* Begin *

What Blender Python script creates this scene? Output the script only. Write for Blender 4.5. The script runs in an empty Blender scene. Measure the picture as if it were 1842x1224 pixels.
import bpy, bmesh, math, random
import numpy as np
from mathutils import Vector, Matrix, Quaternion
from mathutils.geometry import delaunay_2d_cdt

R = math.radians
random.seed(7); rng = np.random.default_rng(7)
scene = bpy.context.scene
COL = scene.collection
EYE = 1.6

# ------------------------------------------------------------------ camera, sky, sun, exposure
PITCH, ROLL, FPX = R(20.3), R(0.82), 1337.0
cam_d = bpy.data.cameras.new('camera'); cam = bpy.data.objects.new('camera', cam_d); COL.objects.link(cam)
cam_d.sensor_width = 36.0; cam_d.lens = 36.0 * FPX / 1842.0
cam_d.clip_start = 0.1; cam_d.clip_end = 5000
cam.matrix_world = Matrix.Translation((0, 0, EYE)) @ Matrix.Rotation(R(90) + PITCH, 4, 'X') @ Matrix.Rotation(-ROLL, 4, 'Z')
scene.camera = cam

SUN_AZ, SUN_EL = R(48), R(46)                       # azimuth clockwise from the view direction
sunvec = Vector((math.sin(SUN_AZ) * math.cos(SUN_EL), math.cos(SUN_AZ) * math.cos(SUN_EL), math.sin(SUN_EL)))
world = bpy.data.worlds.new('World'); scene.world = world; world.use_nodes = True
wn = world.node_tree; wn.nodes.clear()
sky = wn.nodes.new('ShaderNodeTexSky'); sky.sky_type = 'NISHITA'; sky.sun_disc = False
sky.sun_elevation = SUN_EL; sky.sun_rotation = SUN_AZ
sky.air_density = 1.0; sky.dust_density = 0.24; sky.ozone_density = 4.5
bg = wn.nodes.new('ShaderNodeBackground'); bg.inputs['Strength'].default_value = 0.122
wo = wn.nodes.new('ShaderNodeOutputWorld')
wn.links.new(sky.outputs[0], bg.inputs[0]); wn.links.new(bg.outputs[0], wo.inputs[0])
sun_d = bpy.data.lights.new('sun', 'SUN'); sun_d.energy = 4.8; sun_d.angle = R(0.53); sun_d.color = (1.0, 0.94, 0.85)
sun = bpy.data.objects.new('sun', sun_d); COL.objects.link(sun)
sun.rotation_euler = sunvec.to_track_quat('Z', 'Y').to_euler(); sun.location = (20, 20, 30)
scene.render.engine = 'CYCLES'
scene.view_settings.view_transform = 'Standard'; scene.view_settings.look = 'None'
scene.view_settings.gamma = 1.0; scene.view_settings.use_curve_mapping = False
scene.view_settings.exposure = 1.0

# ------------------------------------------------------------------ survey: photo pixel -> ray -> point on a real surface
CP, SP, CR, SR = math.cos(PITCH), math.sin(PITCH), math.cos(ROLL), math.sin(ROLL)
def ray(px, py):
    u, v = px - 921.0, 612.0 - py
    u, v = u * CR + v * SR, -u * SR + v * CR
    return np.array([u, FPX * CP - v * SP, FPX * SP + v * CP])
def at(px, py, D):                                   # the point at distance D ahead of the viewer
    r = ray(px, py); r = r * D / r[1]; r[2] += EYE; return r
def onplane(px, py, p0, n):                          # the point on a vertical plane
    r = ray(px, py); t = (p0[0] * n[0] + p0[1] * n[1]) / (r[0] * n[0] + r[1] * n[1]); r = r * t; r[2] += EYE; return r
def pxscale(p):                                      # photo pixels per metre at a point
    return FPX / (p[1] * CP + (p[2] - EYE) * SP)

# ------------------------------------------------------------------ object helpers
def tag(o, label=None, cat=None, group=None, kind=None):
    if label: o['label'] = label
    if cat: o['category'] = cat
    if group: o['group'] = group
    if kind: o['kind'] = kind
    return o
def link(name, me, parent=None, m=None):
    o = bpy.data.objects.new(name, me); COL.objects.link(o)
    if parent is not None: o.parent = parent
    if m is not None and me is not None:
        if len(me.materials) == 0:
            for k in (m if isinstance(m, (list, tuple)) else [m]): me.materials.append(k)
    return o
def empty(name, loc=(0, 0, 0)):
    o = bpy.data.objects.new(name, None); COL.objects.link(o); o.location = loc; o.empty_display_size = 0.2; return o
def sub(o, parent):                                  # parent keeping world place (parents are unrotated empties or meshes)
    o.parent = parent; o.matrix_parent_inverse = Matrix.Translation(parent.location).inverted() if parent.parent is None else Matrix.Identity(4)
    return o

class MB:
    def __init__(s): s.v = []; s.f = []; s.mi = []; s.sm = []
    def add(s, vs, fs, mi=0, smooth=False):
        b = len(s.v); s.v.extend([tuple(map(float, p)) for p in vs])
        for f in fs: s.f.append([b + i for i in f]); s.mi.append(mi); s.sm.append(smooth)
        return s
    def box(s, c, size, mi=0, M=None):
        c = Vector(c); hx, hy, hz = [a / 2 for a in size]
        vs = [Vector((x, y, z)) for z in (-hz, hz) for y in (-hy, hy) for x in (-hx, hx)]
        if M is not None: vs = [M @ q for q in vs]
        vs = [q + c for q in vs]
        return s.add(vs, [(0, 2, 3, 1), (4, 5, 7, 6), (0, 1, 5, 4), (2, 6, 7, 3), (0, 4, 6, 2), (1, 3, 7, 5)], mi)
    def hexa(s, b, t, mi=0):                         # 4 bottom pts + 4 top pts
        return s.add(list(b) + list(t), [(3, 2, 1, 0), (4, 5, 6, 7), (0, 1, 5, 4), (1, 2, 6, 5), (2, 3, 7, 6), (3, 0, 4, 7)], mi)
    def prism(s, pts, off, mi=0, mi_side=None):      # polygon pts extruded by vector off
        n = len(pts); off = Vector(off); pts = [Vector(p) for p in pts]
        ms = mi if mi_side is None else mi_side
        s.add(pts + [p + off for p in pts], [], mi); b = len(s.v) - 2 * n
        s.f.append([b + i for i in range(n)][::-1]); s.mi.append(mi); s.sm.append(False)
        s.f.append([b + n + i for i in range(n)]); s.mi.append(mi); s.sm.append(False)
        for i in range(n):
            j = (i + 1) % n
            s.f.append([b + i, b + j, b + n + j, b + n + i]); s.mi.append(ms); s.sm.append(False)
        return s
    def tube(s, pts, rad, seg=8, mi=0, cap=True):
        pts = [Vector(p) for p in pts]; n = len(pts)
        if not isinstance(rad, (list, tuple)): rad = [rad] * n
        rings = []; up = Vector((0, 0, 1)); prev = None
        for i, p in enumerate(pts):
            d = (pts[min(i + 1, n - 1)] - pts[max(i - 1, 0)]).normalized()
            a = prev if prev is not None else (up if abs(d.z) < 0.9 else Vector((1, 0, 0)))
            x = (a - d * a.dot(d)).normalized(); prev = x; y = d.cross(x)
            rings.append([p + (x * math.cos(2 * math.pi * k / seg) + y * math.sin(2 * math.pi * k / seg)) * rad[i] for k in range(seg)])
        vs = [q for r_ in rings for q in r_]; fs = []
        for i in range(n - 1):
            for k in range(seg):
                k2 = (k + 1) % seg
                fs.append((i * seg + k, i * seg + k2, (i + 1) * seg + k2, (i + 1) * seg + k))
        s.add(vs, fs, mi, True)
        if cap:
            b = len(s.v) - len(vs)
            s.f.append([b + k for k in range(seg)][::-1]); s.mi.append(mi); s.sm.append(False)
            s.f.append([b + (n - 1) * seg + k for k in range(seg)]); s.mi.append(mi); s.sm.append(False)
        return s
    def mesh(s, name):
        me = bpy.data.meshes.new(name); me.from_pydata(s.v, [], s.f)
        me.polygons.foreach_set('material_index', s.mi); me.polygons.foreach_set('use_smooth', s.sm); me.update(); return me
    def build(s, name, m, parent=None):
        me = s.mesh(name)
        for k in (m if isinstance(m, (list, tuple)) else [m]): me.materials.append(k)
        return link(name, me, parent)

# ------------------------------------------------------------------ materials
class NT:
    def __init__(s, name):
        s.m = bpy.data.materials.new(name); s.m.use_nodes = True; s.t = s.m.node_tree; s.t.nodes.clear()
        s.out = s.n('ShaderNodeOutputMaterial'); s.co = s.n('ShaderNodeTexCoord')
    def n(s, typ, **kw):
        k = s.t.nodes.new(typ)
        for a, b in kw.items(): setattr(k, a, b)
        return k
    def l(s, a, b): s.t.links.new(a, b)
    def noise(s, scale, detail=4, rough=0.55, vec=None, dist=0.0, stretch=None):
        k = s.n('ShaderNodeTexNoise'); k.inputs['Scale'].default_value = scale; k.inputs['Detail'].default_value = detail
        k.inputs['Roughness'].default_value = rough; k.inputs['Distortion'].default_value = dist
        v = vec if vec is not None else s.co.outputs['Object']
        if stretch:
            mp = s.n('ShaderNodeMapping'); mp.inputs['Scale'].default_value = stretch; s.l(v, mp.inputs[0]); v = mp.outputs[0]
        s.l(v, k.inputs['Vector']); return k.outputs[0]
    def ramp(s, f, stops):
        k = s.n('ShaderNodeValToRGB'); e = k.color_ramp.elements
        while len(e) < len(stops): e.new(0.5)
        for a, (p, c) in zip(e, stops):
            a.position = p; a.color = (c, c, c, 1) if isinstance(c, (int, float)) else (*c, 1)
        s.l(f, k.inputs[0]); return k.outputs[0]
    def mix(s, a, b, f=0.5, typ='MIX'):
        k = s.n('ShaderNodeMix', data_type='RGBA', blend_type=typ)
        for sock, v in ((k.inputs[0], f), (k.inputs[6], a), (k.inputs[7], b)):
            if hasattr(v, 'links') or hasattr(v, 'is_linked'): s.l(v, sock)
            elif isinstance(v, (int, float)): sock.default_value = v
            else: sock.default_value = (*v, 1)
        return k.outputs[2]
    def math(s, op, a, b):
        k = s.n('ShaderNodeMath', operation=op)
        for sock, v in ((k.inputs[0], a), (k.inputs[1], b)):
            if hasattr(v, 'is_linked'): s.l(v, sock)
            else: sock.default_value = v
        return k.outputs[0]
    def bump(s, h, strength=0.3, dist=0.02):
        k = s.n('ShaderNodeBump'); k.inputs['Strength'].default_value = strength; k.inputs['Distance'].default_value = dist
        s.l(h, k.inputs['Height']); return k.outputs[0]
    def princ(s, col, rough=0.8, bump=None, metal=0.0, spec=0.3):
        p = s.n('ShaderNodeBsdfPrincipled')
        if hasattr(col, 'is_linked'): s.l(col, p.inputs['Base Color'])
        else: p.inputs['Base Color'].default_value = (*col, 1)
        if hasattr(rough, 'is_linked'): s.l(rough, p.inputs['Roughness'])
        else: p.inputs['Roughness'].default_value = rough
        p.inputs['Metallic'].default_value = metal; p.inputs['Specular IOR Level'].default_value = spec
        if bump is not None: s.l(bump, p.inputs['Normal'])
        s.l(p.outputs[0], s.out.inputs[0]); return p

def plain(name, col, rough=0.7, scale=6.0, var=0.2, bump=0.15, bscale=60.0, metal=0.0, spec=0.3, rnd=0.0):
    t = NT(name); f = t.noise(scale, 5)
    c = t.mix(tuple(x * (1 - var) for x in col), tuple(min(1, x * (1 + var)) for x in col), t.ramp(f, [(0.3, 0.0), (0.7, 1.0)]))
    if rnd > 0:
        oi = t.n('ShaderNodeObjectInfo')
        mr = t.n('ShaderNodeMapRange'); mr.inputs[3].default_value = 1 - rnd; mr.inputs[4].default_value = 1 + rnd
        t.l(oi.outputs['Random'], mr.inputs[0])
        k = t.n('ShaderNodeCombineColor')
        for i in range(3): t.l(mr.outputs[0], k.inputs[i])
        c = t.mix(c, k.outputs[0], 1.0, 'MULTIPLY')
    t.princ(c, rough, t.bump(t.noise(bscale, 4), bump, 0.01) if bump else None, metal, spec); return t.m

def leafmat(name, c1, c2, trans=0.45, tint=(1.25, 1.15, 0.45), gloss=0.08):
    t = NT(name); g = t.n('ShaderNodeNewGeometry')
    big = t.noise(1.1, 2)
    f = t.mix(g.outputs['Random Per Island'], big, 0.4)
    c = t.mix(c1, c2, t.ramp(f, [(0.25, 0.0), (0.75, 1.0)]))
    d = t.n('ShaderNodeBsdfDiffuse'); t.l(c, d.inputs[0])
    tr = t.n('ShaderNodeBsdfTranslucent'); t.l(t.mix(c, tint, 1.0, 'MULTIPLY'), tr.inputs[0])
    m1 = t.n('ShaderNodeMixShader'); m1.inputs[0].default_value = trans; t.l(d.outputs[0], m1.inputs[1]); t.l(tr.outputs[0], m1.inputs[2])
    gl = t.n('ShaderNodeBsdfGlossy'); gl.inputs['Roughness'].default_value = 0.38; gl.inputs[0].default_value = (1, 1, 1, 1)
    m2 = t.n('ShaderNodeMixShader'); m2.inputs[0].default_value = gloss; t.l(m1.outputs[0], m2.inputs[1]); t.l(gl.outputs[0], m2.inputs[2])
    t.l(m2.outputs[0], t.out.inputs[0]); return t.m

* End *

# Exercise objective:
Identify every line above with the string "pixels" in it. Copy those lines.

# Task response:
What Blender Python script creates this scene? Output the script only. Write for Blender 4.5. The script runs in an empty Blender scene. Measure the picture as if it were 1842x1224 pixels.
def pxscale(p):                                      # photo pixels per metre at a point